I can look at cakes if I want to it's none of your business if I'm looking at cup cakes. I proclaimed my outrage of such rudeness as they walked away.
Men with trolleys that think it's ok to utter rude names under their breath at ladies, I did hear you as I turned round.:D
Women who are with their boyfriend and talk about how their hair looks nicer that it's longer as I walk past and then look back at me .:D
Anyone think this is odd or is it supermarket drama for the shoppers?:D
Yes!! On the flip side, the way they say buoy tickles me. Boo-ee
For me it's how they say Iraq, I couldn't watched Fahrenheit 9/11 when it was released because of it.
People who say October 10th instead of people who say October THE 10th!
British people who say "Math" instead of "Maths" which is actually more grammatically correct as it is the study of Mathematics, NOT Mathematic!
At the next stop a family tried to get on with a baby in a pram and she refused to take her child out and fold away her buggy. So the family had to wait in the wind and rain for the next bus! All the time she had a smug look on her face.

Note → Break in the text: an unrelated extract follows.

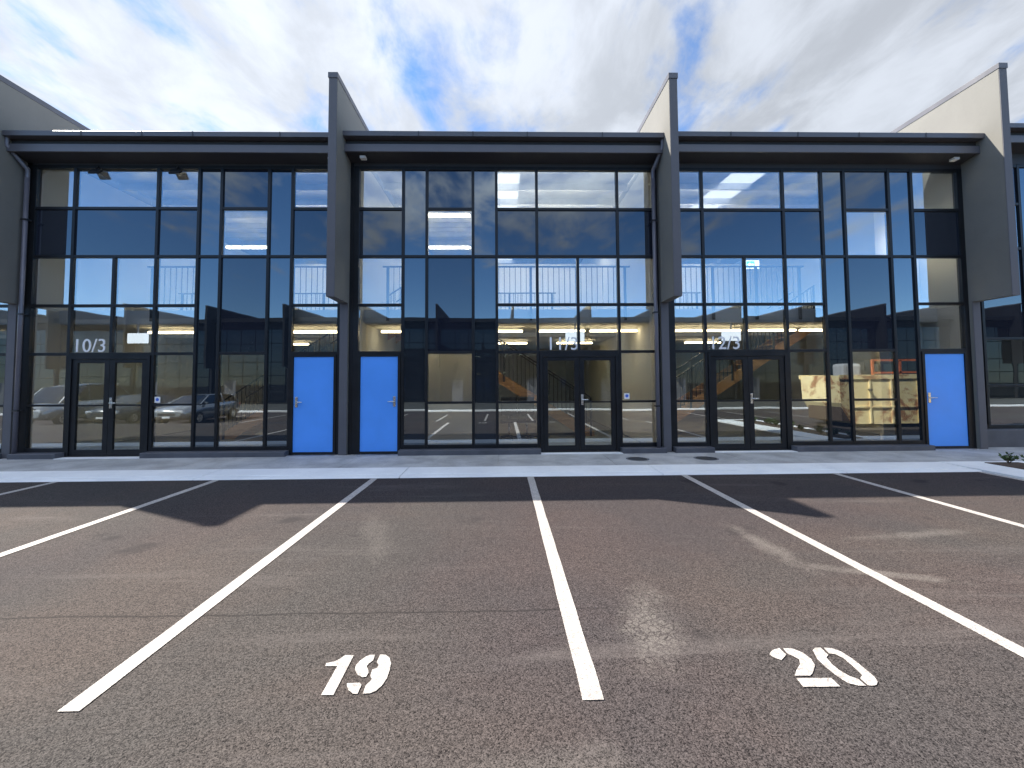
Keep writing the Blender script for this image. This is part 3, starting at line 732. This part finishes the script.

It annoyed me because her child was clearly capable of sitting on a chair but she was too lazy to fold the buggy up!
is why do people get in the bus with a £!0 or £20 notes ? when there is a shop close by to get change from, instead the driver either has to ask the passenger to go to shop and get change or the driver uses all his change on the one person holding us up , holds us up both ways.
And on a similar theme, people who press the button even when there's nothing coming and cross. Then when I'm approaching the crossing the lights change to red and there's nobody waiting.....
I often feel like just driving through, but knowing my luck there'd be a camera or a warden lurking.
Aw y'know, I feel rotten about doing that. I really do. But my eyes are so bad I can't estimate the speed of oncoming traffic properly, plus I can't tell a car's distance accurately. When I'm out with someone else, they'll tell me we don't need to press the button, but I press it anyway, then I feel awful when I get to the other side just as the lights go on red.
Hmm.
there's an alarm sound that tells you when you can cross. Why not just press the button, wait for the sound then cross? I don't mind stopping for someone on the crossing, it's stopping when someone has pressed the button and crossed without waiting that grinds my gears.